I had an aha moment during this whole process.  Since Oscar was born we've tried to find ways to help him lead a fun and interesting life, doing the things his peers would do.  It took a year to learn to ride a bike, but now we can go on family rides.  Recently, with help from Abe and Ruby, he's learned to play a few board games, and can sustain a game with a friend without a huge meltdown.  So, I finally realized, just because he can't walk a dog by himself or handle a cat-sitting job alone doesn't mean he shouldn't get to do it at all.  We just have to help him.

This weekend Oscar cleaned out the litter box, re-filled water and food bowls, and played with my friend's two cats.  I saw him working on so many new skills.  When he spilled water it took him a few moments to realize he needed to clean it up, and then went in search of a paper towel, all without consulting me.  When one cat was wary of him he sat on the floor next to her hiding place and talked gently to her.  He learned how to engage them with their toys, something that doesn't come as easily to a kid with compromised social skills.  And then tonight I had him dictate an email to my friend with a summary of the weekend.  He struggled with articulating his thoughts but finally managed a heartfelt note.

None of this has changed my mind about getting pets of our own right now (sorry kiddos!), but it did make me realize that these jobs are far more than "just" indulging Oscar's interests and helping him save for the future. 

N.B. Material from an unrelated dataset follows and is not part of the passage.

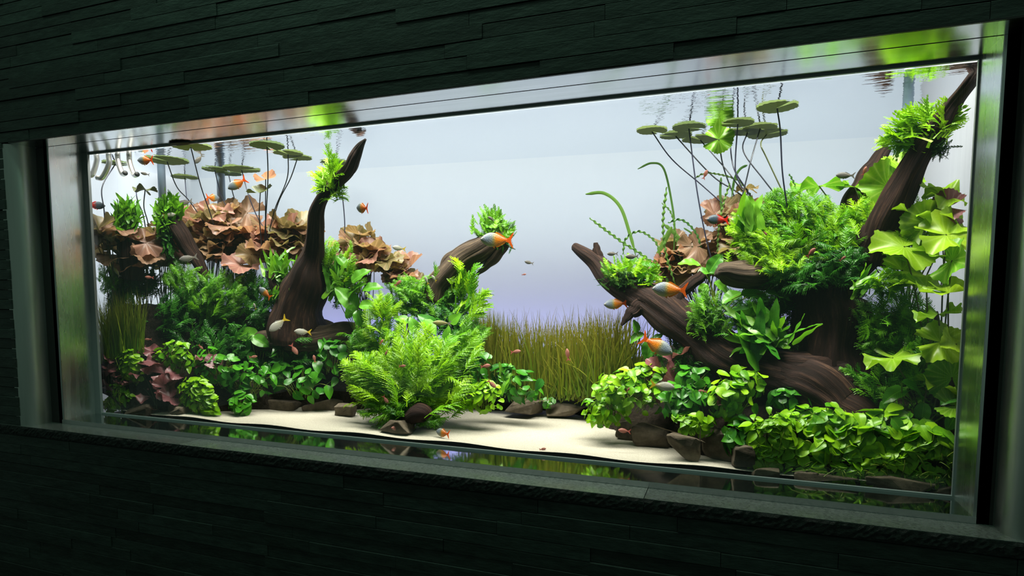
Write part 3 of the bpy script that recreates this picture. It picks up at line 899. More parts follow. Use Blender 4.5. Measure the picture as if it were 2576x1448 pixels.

*Oscar's future dreams include getting a degree in zoology, marrying his girlfriend, buying a big house, having three children and five dogs, and purchasing and running a zoo.  (Helping him reconcile these dreams with a more realistic future will undoubtedly be one of the most challenging aspects of parenting we'll face.  But we'll figure it out, right?)

Monday, April 15, 2013

Finding My Way Back...

I've been trying to find my way back here for months. Yes, months.   But it's so hard (for me and my compulsive nature) to jump back in without relating every minute detail since last June when I fell off the blogosphere.  

Last June.  Last June when Oscar graduated from our amazing school, he in his giraffe tie, me in my giraffe print dress.  Scenes still replay in my mind -- Oscar standing proudly while his teacher honored him, her voice cracking ever so slightly.  Oscar walking through the receiving line of teachers - every teacher since kindergarten - each one enveloping him in warm congratulatory hugs.

And then last August. Oscar's transition to his new school, complete with girlfriend, long but fun van ride commutes, just right curriculum, and thoughtful and talented staff.   I'm still in the "pinch-me" phase. How did we get so lucky, again?  

And the time he played a joke on me, the kind I always play on him.  Oscar made up some fantastical story and tried to get me to believe it, and then burst into giggles when he realized he'd succeeded.

And the hard stuff too.  A couple of months of digestion related stomach pain, sometimes so severe that he couldn't sleep at night and spent hours curled up on the cushions at school.  The time we (and by "we" I mean Paul) piggybacked him down the mountain on skis because we'd way overestimated his mental and physical stamina.  And the time, just last week, right after I returned from a big trip, that he was so outraged that I'd caught him in a lie that he tantrummed for two hours -- screaming, pacing, stomping, ranting until he was so exhausted he climbed in to bed to rest and didn't emerge for yet another hour, still fuming.  It was terrible, but I can already tease him about how at one point he yanked open his bedroom door and screamed:

"See, THIS is why I don't miss you when you're gone!!" 

And I didn't even get to those other two rascally kids who live in this house.  There was so much to write about these past months and I poured most of it out in my Tuesday morning writing group and left it there, raw and ignored.

But those stories will come out. I just need to get started again, right?